## [The request]
From the records below, transcribe only the lines running from the one with "The Blender Python" through the one with "thing('bottle_neck', V, F, M['amber'], at(791, 83, -.06), 'amber". Keep both of those end lines.

= = = = =

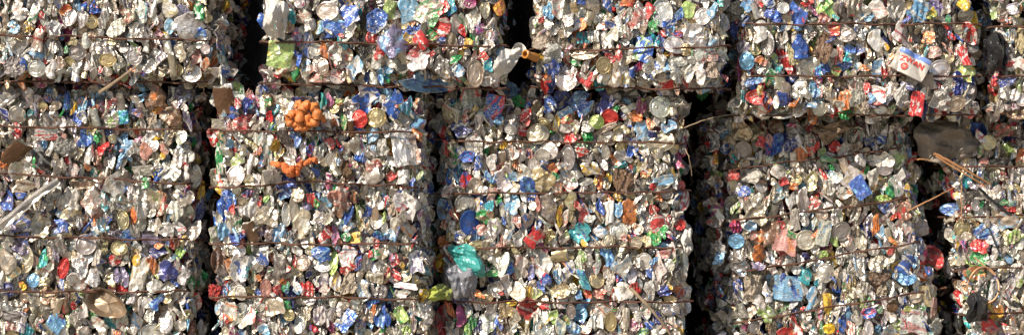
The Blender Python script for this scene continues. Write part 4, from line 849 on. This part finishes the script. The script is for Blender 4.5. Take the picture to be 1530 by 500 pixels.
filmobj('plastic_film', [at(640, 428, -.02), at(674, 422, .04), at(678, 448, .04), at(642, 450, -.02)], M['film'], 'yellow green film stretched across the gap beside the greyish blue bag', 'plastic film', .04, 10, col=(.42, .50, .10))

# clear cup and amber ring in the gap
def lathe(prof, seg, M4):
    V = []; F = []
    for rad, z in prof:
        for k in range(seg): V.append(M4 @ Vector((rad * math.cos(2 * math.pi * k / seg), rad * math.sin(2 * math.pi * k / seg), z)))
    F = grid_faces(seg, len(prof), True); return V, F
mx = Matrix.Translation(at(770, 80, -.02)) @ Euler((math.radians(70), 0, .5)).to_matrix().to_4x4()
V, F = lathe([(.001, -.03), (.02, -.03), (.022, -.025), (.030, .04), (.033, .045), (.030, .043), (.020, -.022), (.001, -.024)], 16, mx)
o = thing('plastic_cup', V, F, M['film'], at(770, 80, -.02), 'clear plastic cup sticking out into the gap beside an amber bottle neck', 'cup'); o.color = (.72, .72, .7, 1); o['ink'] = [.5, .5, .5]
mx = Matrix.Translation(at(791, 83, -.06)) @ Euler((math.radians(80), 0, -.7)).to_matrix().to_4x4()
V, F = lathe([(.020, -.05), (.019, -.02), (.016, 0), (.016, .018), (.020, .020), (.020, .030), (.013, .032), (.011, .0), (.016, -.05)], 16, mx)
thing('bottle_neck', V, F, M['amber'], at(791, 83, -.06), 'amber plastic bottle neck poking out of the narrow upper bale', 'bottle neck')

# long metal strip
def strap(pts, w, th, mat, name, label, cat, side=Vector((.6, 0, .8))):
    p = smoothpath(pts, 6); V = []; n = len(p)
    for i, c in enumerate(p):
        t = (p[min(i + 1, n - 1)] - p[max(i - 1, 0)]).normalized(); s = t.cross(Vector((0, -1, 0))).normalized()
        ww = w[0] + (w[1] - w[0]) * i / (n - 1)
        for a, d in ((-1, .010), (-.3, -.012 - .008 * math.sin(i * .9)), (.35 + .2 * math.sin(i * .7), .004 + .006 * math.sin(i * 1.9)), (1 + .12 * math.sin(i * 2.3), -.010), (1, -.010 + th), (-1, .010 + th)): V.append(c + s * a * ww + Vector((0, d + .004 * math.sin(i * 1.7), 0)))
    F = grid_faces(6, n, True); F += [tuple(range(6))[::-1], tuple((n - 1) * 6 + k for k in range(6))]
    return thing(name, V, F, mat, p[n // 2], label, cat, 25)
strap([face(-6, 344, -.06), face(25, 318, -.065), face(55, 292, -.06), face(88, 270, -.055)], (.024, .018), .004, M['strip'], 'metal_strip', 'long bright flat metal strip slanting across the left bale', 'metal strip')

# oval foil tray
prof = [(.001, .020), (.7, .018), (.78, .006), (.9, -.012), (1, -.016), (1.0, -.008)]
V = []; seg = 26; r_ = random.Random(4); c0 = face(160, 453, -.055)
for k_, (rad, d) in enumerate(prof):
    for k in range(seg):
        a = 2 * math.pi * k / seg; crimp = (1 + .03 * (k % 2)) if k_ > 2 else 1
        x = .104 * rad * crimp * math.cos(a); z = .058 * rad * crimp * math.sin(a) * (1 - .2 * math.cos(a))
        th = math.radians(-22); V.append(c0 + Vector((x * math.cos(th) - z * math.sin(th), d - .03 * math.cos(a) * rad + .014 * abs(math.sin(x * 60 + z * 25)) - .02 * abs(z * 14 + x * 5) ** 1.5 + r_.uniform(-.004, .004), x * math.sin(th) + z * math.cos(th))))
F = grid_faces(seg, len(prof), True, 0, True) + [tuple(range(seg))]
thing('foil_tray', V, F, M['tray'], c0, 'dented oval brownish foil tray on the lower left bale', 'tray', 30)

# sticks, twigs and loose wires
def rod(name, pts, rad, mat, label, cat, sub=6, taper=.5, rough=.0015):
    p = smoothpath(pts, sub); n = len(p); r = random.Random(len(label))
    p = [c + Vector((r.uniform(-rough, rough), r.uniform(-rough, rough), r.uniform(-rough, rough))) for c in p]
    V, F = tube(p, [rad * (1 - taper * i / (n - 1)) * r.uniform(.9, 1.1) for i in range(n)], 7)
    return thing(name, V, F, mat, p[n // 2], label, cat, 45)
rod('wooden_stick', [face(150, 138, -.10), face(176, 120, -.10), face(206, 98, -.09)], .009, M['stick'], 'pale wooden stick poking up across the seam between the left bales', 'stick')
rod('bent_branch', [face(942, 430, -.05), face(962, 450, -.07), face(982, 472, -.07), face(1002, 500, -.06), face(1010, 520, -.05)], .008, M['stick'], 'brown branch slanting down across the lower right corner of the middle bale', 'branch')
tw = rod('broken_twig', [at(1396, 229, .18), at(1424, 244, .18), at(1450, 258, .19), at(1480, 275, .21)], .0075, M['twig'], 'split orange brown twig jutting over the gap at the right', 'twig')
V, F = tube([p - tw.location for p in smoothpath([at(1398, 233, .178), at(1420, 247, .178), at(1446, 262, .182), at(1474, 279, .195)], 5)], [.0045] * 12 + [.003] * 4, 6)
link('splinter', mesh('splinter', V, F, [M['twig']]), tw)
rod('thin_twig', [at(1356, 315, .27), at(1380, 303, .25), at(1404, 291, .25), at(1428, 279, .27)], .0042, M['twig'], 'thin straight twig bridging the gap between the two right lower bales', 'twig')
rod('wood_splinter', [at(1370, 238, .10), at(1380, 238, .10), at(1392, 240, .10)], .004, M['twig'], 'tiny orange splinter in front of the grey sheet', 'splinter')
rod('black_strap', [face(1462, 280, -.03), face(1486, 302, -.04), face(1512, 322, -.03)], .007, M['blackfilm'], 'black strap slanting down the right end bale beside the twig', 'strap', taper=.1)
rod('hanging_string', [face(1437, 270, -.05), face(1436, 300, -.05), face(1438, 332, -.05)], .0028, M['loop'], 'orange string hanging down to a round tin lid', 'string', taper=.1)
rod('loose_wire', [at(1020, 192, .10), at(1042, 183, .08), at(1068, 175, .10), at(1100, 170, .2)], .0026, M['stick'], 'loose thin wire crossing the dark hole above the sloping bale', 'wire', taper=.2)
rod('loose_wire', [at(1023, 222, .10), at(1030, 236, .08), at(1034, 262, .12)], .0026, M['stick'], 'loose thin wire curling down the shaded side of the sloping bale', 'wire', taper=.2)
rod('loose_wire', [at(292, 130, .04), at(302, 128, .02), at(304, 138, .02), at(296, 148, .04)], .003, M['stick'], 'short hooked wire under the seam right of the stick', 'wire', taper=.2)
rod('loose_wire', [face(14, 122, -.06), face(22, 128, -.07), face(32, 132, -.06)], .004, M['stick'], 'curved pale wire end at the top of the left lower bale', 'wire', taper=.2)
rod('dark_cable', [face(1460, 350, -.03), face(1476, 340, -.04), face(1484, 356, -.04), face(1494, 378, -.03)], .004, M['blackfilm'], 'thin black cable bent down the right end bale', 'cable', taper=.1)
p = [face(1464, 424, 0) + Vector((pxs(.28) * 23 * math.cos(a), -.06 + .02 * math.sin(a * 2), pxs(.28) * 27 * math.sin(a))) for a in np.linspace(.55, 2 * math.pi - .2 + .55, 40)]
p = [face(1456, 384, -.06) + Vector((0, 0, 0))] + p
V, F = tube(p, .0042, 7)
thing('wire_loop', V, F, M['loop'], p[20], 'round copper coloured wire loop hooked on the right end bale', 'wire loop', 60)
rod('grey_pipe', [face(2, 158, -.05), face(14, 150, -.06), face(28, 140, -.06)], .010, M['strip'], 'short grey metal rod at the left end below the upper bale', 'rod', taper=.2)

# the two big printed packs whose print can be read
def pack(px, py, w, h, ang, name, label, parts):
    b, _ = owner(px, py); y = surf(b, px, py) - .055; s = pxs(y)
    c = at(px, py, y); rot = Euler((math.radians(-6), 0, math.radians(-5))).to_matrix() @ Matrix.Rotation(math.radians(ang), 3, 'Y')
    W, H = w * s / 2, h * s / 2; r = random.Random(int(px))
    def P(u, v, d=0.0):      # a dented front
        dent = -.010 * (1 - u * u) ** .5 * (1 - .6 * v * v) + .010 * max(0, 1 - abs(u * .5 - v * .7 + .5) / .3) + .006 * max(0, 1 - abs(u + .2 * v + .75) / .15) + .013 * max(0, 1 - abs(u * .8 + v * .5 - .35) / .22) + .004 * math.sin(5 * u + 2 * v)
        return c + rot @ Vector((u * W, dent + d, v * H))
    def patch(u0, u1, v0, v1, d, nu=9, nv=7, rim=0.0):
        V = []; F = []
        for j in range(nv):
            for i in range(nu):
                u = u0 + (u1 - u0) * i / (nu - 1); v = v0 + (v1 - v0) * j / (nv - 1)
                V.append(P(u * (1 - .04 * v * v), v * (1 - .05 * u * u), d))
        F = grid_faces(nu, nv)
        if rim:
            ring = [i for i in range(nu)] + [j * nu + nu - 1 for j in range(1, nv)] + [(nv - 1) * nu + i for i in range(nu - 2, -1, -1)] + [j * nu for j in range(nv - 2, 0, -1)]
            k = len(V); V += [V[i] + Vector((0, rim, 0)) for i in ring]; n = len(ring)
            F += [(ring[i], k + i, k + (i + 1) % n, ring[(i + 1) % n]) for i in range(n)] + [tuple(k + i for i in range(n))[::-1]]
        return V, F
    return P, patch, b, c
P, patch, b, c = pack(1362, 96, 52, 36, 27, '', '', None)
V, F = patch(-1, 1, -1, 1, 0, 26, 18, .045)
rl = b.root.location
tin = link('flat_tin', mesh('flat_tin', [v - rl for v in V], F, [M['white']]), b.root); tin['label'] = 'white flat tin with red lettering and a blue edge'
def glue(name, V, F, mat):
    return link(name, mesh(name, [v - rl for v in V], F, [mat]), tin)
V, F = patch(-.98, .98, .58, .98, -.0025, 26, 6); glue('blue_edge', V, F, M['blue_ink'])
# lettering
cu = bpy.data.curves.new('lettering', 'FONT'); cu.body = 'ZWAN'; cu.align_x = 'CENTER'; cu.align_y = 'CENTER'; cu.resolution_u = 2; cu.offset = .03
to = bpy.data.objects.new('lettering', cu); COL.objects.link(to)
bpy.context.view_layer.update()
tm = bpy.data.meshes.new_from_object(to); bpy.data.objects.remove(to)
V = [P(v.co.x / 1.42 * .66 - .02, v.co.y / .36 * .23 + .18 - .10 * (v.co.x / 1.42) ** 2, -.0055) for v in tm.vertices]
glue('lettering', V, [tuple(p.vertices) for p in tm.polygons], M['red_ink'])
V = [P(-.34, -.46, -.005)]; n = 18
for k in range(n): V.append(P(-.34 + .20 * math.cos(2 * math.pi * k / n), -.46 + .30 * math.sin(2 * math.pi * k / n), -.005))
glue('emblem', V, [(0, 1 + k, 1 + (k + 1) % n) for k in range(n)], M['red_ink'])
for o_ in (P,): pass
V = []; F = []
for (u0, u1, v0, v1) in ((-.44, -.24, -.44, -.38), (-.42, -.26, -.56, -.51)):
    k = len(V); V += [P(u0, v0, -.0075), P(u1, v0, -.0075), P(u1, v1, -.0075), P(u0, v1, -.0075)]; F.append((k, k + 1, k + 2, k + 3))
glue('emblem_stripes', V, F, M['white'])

= = = = =

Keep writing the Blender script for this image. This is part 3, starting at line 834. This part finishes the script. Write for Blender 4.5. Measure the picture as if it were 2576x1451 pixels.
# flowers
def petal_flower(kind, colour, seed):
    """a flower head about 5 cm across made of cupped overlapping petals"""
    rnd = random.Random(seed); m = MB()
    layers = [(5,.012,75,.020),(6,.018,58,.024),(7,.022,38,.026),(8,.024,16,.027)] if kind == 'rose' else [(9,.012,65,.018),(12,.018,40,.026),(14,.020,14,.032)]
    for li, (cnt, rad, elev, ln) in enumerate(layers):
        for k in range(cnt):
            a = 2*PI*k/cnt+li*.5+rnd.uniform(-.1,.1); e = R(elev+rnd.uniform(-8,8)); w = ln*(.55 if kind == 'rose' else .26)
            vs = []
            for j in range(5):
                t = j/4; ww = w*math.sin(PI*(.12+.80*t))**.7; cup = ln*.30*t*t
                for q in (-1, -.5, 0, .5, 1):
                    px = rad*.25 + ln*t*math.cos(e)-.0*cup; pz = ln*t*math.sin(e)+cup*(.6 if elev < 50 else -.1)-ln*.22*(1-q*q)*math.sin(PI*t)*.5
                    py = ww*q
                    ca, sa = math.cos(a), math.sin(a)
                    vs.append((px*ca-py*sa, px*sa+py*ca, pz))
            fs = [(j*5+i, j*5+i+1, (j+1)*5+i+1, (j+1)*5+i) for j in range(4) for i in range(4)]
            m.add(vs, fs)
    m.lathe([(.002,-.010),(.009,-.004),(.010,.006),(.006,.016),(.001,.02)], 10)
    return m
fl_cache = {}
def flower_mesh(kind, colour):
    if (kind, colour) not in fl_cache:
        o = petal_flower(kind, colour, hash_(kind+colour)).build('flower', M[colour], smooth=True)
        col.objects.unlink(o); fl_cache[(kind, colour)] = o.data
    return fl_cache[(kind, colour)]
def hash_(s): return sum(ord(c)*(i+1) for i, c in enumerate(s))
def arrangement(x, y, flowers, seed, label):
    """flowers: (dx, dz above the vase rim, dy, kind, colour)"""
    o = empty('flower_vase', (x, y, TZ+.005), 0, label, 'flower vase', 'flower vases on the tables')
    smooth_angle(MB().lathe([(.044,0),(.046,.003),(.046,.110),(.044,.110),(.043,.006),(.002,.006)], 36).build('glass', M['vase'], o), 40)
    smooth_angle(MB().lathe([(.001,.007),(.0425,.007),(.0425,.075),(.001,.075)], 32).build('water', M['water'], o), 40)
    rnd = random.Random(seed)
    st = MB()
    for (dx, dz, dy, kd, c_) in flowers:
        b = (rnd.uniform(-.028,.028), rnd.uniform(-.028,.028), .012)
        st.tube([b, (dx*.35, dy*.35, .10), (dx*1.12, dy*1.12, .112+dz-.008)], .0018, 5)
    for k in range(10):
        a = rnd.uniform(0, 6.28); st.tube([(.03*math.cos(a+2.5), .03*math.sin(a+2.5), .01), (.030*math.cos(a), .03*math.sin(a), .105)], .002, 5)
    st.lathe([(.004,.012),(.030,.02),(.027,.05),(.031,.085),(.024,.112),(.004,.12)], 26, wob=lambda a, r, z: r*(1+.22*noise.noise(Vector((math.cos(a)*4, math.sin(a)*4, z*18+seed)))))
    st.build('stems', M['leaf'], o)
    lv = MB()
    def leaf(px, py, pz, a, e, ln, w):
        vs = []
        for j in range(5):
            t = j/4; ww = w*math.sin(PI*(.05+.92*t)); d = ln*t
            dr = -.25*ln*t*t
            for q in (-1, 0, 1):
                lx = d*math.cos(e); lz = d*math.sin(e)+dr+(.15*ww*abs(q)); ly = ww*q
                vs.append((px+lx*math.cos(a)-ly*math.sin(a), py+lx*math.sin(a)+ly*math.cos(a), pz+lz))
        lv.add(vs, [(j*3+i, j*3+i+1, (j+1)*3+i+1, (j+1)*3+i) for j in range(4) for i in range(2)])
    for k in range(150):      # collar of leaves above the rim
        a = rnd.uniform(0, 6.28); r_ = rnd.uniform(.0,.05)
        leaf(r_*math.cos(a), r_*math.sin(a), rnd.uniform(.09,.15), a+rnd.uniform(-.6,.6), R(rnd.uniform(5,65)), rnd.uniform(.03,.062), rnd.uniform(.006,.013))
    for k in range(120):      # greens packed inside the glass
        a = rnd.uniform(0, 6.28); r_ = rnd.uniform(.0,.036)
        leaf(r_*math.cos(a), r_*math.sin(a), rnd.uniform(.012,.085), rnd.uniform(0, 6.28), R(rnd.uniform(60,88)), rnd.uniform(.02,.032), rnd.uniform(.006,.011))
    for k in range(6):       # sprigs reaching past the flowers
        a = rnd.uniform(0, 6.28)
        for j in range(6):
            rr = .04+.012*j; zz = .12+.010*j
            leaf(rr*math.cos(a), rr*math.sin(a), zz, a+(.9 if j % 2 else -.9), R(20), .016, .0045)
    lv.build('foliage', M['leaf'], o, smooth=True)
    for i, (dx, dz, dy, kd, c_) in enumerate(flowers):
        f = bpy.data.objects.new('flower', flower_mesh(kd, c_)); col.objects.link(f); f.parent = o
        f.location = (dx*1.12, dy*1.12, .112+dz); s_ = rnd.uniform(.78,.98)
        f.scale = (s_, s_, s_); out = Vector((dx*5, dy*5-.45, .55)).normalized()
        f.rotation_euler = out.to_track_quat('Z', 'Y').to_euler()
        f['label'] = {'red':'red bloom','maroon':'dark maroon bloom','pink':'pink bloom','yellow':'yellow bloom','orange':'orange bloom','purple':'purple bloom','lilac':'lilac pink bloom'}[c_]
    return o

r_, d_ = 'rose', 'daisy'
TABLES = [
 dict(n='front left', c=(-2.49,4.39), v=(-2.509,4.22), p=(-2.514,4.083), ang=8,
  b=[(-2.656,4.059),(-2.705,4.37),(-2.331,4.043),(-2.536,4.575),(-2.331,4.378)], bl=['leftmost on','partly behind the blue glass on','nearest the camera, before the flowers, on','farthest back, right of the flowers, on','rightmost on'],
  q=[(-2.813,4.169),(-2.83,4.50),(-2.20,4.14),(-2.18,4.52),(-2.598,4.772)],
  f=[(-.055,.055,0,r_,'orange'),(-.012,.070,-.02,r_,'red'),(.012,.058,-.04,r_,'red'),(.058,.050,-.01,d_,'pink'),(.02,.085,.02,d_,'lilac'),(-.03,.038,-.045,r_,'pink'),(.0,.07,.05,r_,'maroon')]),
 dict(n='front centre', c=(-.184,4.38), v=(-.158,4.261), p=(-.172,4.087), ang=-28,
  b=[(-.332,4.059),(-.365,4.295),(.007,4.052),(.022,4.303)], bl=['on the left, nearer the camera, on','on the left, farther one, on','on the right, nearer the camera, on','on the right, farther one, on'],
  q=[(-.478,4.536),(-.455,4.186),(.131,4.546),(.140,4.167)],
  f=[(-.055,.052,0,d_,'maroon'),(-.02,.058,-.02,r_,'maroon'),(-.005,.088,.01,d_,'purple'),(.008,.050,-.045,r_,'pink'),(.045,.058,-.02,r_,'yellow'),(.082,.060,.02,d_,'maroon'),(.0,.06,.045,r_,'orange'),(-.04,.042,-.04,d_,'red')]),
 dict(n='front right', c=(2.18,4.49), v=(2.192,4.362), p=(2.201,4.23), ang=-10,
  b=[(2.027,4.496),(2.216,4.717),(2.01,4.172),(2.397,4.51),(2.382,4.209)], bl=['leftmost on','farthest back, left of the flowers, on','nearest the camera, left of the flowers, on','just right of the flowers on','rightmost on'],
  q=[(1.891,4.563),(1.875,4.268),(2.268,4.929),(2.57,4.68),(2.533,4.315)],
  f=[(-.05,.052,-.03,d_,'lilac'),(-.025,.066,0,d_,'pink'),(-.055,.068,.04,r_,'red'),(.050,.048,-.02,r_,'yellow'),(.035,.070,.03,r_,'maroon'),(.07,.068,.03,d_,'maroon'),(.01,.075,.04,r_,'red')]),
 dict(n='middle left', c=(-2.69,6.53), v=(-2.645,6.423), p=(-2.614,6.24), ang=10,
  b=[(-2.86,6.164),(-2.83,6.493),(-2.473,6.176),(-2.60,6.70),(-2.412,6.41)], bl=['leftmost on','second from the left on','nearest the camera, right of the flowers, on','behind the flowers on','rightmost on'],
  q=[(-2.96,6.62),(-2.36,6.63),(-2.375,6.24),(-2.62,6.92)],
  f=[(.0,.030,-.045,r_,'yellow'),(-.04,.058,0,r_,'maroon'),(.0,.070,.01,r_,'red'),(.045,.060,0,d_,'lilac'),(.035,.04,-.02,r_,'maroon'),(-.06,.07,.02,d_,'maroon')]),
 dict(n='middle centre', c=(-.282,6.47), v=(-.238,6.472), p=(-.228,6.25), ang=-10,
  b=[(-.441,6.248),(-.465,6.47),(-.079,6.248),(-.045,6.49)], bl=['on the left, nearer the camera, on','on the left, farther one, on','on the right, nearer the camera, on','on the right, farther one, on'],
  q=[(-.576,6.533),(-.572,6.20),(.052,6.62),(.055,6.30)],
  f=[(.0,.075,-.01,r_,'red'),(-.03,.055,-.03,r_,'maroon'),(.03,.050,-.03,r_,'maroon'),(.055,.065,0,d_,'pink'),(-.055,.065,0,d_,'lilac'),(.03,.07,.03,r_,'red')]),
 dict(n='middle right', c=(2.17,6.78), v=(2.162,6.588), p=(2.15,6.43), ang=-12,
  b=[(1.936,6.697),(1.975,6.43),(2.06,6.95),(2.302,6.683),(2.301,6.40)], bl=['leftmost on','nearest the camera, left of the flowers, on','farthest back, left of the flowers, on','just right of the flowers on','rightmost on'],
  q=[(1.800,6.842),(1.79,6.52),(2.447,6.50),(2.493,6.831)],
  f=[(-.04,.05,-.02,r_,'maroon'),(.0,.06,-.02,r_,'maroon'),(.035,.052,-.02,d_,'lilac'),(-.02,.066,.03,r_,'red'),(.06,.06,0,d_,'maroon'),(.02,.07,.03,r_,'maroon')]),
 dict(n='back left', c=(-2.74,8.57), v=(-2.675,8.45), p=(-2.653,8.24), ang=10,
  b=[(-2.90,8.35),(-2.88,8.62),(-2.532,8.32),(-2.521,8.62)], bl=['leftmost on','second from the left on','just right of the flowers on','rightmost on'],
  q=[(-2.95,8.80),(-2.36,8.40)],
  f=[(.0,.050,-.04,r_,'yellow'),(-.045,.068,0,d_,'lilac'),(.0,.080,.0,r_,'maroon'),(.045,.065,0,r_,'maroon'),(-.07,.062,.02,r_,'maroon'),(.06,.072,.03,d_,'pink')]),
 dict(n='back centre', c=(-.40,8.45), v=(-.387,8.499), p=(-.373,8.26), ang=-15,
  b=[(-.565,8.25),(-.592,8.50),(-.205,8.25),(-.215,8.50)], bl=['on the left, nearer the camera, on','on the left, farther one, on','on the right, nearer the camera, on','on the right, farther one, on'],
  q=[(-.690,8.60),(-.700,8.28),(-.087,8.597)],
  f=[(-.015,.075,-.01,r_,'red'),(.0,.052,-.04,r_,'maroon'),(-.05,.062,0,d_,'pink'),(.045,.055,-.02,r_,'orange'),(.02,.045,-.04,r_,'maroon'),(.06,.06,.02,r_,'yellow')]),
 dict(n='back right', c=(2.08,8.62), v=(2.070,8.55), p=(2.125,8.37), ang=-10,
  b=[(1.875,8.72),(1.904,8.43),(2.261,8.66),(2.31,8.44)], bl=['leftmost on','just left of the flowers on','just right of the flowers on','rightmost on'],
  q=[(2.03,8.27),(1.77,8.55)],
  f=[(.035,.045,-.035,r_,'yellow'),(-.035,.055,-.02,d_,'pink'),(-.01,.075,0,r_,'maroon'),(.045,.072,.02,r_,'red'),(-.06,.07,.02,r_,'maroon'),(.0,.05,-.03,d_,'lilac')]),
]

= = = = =

## [Output for this exercise]
The Blender Python script for this scene continues. Write part 4, from line 849 on. This part finishes the script. The script is for Blender 4.5. Take the picture to be 1530 by 500 pixels.
filmobj('plastic_film', [at(640, 428, -.02), at(674, 422, .04), at(678, 448, .04), at(642, 450, -.02)], M['film'], 'yellow green film stretched across the gap beside the greyish blue bag', 'plastic film', .04, 10, col=(.42, .50, .10))

# clear cup and amber ring in the gap
def lathe(prof, seg, M4):
    V = []; F = []
    for rad, z in prof:
        for k in range(seg): V.append(M4 @ Vector((rad * math.cos(2 * math.pi * k / seg), rad * math.sin(2 * math.pi * k / seg), z)))
    F = grid_faces(seg, len(prof), True); return V, F
mx = Matrix.Translation(at(770, 80, -.02)) @ Euler((math.radians(70), 0, .5)).to_matrix().to_4x4()
V, F = lathe([(.001, -.03), (.02, -.03), (.022, -.025), (.030, .04), (.033, .045), (.030, .043), (.020, -.022), (.001, -.024)], 16, mx)
o = thing('plastic_cup', V, F, M['film'], at(770, 80, -.02), 'clear plastic cup sticking out into the gap beside an amber bottle neck', 'cup'); o.color = (.72, .72, .7, 1); o['ink'] = [.5, .5, .5]
mx = Matrix.Translation(at(791, 83, -.06)) @ Euler((math.radians(80), 0, -.7)).to_matrix().to_4x4()
V, F = lathe([(.020, -.05), (.019, -.02), (.016, 0), (.016, .018), (.020, .020), (.020, .030), (.013, .032), (.011, .0), (.016, -.05)], 16, mx)
thing('bottle_neck', V, F, M['amber'], at(791, 83, -.06), 'amber plastic bottle neck poking out of the narrow upper bale', 'bottle neck')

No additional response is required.